Şu Andaki Element Bolluk Sıralaması Nedir?
Evrenin oluşumu üzerinden geçen yaklaşık 13.8 milyar yıllık süreç içerisinde, anlattığımız süreç dahilinde evrene yeni elementler saçıldı. Evrenin bebeklik evresinde Hidrojen, Helyum ve az miktardaki Lityum karşısındaki oranları %0 olmalarına karşın, diğer elementlerin miktarı şu anda yaklaşık %2 dolaylarına kadar artış gösterdi.
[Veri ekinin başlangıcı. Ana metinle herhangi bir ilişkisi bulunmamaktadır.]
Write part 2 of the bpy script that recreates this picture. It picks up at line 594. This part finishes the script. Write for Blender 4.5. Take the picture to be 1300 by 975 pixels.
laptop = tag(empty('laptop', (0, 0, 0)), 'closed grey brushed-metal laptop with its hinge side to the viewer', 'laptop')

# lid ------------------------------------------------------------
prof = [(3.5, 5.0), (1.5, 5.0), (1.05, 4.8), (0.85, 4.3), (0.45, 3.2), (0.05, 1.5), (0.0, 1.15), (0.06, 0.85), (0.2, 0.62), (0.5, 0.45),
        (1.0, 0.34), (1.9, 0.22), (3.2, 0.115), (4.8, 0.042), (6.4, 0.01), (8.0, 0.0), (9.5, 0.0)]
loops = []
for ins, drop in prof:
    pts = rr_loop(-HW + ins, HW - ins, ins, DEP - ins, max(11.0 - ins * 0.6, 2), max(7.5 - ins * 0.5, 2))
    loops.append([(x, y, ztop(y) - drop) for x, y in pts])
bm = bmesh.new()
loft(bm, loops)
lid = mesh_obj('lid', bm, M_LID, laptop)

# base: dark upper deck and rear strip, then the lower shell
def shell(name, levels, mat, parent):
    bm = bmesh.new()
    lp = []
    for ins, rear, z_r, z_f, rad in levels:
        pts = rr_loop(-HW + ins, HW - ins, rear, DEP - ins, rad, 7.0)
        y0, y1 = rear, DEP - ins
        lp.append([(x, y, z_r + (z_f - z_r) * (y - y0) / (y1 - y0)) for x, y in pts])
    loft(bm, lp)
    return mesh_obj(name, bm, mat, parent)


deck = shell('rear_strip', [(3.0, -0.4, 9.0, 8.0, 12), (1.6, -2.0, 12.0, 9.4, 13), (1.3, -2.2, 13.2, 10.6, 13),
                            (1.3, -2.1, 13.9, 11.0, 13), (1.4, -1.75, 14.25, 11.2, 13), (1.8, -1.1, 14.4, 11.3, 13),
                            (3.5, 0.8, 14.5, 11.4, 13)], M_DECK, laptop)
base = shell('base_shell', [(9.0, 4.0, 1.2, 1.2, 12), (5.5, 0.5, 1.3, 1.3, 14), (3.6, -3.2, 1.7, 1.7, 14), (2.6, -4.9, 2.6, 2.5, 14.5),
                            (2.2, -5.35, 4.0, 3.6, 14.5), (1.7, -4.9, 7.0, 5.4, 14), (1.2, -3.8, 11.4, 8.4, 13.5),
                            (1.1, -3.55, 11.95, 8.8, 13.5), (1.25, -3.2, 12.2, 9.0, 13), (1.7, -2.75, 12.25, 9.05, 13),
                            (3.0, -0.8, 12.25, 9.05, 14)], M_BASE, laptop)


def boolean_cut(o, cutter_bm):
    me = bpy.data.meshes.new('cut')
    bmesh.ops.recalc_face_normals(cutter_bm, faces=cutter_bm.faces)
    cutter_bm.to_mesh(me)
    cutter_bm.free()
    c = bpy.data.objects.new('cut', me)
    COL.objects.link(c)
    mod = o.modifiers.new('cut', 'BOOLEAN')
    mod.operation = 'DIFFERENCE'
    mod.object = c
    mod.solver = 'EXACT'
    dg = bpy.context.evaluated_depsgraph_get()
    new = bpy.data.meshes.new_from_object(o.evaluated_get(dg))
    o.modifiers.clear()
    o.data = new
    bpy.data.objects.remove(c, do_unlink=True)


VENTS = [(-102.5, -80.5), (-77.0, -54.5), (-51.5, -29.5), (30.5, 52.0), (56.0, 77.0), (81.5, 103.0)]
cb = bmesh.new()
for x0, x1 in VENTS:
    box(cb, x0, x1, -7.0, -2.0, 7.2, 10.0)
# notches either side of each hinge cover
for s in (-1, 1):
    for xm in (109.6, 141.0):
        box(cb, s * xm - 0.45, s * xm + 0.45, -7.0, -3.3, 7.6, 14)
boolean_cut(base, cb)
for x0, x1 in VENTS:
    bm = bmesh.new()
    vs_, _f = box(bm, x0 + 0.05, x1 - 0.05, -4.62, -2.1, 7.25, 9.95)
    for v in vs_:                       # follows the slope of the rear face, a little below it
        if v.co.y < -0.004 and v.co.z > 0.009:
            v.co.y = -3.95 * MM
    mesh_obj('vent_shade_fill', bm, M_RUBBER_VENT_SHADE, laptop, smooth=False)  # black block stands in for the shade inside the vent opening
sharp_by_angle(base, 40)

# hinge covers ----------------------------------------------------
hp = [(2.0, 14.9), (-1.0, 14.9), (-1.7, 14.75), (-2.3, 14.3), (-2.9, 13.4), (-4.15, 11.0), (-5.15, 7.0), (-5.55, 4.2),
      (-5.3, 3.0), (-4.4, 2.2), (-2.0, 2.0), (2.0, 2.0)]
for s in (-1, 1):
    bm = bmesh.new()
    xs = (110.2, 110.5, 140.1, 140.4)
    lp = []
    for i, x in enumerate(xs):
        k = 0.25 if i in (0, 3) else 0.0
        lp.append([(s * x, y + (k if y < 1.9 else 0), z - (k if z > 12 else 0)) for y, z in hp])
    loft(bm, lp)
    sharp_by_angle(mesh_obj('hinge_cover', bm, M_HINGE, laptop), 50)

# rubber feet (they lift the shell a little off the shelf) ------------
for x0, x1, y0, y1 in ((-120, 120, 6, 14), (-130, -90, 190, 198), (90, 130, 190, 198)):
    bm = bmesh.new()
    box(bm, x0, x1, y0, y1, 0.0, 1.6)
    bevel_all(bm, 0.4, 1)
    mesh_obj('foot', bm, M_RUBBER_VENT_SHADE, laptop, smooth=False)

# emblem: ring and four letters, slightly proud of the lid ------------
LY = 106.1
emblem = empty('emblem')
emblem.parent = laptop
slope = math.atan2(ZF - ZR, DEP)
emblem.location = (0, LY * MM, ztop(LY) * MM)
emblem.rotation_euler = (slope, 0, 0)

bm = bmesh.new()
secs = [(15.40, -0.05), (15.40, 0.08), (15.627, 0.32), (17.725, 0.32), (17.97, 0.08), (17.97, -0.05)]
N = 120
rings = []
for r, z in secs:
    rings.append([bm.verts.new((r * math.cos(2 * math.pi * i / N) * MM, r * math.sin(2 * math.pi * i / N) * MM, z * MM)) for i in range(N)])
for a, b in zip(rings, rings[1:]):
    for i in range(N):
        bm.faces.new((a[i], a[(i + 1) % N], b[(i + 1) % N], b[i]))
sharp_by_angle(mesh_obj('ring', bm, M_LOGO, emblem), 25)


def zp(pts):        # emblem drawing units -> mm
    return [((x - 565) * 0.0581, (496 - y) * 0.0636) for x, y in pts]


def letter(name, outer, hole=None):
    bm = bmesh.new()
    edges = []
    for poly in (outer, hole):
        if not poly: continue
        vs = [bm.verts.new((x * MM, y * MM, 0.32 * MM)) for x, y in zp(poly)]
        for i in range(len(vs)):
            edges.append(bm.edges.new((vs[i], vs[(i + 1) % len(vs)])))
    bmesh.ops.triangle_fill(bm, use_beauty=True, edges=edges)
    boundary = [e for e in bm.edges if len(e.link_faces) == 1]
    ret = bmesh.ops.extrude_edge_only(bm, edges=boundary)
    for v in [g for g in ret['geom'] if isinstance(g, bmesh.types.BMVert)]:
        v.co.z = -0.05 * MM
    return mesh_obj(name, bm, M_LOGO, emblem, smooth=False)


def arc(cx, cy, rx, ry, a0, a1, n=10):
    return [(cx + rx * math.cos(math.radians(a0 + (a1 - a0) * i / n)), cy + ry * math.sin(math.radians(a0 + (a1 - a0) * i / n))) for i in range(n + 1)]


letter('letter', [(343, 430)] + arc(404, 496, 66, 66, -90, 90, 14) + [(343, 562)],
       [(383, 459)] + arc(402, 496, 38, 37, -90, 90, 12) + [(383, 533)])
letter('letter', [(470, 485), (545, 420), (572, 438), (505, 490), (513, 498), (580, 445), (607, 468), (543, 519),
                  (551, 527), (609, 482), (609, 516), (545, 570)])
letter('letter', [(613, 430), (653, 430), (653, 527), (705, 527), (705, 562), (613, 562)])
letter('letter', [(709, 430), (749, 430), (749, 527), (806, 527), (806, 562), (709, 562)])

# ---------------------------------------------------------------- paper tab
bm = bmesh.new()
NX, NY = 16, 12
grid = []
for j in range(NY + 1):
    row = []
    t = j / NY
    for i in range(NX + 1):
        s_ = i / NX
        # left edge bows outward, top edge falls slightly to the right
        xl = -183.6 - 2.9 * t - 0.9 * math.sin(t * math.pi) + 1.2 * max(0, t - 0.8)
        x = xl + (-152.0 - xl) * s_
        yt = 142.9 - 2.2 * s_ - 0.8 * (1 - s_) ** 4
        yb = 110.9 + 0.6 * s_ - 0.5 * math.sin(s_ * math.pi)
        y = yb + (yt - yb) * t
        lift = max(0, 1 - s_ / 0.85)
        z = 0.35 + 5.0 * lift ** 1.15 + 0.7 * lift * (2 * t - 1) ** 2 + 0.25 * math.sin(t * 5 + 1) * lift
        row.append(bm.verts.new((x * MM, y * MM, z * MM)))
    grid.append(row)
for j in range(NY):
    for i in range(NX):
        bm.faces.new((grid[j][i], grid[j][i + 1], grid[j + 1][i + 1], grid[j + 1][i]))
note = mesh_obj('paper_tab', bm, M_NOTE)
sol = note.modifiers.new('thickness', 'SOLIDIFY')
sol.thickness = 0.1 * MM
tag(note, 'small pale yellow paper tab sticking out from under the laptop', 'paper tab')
O halde, bilim insanlarının evrendeki yıldızların ve galaksileri gözlemleyip tayf analizlerini yaparak ortaya koydukları element bolluk oranını sıralayalım (hidrojen ve helyum başta olmak üzere, tüm elementlerin oranı, çok küçük sapmalarla yaklaşık değerlerdir. Topladığınızda yüzdelik değer fazla görünecektir):

Hidrojen (%74.5)
Helyum (%23.84)
Oksijen (%1.04)
Karbon (%0.46)
Neon (%0.13 )
Demir (%0.11)
Azot (%0.096)
Silisyum (%0.065)
Magnezyum (%0.058)
Sülfür (%0.044)
Üstteki yüzdelik sıralama, büyük patlamadan bugüne kadar oluşmuş elementlerin evrendeki bolluk miktarı. Elbette, Güneş Sistemi de genel olarak bu oranlara uyuyor. Ancak, ele aldığımız ölçekler küçüldükçe (Dünya benzeri küçük karasal gezegenler gibi) bolluk oranları da çeşitli sebeplerle değişiklik göstermeye başlıyor.

deniz-yildizi-72662.jpg

Vücudumuz da yıldız tozu dedik. Ancak, bizi oluşturan yıldız tozu oranı, yıldızları oluşturandan biraz daha farklı.

Örneğin, Dünya‘yı oluşturan elementler arasında Hidrojen ilk sırada değil, %45’in üzerinde bir oranla Oksijen. İnsan vücudu da evrenin genelinden farklı bir element kompozisyonuna sahip. Aşağıda kütle oranını sıraladığımız elementlerden oluşuyor vücudumuz:

Oksijen (%65)
Karbon (%18.5)
Hidrojen (%9.5)
Azot (%3.2)
Kalsiyum (%1.5)
Fosfor (%1.0)
Potasyum (%0.4)
Sülfür (%0.3)
Sodyum (%0.2)
Atmosferimiz de biliyorsunuz %78 Azot ve %21 Oksijen’den meydana geliyor. Ancak, evrendeki tüm elementlerin birbirine oranı, yukarıda ilk verdiğimiz sıralamadaki gibi. Elbette, evren yaşlandıkça Hidrojen ve Helyum oranı düşmeye, diğer daha ağır elementlerin oranı artmaya devam edecek.